Drive in the other direction and there’s a surfeit of slopes in an area known as the Eastern Townships (the signs say: Cantonsde-L’Est), where the cheese is pungent and the ice cream is sweet (don’t miss the maple-taffy flavor produced locally by the Laiterie de Coaticook). The highest resort there is Mont Orford, with its three mountains and four hillsides providing 61 trails, including 17 glades. But if it’s glades that attract you, head to Mont Sutton, where about half the ski terrain is in the woods—and there are glades for every level of skier. I’m partial to Bromont, an hour south of town, in part because it has trails named for two of my favorite cities, Pittsburgh and Toronto. There’s no more beautiful ski experience than the one offered at Owl’s Head, with its breathtaking view of Lake Memphremagog.

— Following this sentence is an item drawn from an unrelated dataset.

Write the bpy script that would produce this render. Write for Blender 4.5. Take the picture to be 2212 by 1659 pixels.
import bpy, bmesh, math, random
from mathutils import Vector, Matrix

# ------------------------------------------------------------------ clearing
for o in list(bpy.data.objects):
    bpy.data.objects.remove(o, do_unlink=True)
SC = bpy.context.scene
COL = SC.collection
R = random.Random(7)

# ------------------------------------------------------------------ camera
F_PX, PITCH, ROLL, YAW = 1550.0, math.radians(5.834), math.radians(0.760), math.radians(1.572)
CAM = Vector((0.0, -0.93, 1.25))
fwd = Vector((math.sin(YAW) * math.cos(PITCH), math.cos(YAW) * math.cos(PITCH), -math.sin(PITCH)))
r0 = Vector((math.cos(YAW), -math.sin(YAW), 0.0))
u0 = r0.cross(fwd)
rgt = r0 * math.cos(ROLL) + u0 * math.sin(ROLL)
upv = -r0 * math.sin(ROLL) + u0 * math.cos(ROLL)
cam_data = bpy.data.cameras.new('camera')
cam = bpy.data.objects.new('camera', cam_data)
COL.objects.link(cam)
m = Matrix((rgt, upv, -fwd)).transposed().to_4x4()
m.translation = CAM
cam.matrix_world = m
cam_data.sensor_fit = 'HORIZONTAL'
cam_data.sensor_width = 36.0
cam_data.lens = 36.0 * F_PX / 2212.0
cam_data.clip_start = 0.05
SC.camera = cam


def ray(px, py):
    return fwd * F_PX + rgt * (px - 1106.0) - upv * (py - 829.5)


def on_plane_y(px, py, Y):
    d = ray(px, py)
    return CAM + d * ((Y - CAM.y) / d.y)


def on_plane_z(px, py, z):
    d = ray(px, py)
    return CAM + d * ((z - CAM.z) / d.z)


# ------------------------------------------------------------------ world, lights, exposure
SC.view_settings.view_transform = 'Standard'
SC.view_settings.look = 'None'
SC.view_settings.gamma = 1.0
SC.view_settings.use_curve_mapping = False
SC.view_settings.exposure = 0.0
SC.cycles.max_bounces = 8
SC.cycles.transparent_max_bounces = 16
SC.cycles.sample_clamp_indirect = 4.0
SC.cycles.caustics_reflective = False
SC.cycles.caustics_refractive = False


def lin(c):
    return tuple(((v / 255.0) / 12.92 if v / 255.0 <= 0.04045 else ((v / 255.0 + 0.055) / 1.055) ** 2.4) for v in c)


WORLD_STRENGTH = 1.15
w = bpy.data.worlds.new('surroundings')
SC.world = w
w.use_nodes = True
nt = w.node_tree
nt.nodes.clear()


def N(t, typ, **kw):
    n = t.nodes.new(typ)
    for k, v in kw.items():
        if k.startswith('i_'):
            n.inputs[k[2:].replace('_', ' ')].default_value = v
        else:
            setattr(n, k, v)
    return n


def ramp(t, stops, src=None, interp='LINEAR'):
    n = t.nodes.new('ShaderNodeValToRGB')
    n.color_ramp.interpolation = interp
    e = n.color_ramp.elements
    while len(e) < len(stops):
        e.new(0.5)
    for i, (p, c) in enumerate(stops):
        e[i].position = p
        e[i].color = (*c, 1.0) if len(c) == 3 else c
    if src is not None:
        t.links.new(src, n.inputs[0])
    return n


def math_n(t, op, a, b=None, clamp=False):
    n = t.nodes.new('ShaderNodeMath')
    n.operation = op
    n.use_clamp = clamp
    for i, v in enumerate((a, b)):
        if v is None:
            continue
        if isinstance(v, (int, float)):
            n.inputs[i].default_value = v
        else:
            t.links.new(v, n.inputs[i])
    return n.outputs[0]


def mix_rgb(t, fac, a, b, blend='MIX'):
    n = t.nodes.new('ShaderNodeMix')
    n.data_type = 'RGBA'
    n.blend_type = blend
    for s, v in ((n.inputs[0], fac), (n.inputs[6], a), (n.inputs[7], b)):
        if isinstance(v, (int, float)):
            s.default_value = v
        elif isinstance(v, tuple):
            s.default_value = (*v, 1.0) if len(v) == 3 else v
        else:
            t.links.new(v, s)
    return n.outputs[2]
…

Lodging is plentiful, but here’s my one-paragraph guide. In Montreal, stay at the Hotel Nelligan, dripping with francophone charm in Old Montreal. In the Eastern Townships, there’s Ripplecove, a lovely lakeside retreat and venue for perhaps the best breakfast in Quebec (don’t pass up the eggs Benedict). For a splurge, head to the Manoir Hovey, the presiding dowager of the region. And in the Laurentians, the Fairmont Tremblant has the soaring lobby and polished wood ceiling that whisper casual elegance in the mountains.

In this essay I come back to—and on your trip you’ll come back to—Montreal, to its easy urbanity, its alluring restaurants, its bustling downtown, its ski-town ambience, all the elements that prompted Samuel Butler to write in his much-loved 1890 Psalm of Montreal, “O God! O Montreal!”

O Montreal. A world apart that is base camp to the ski world.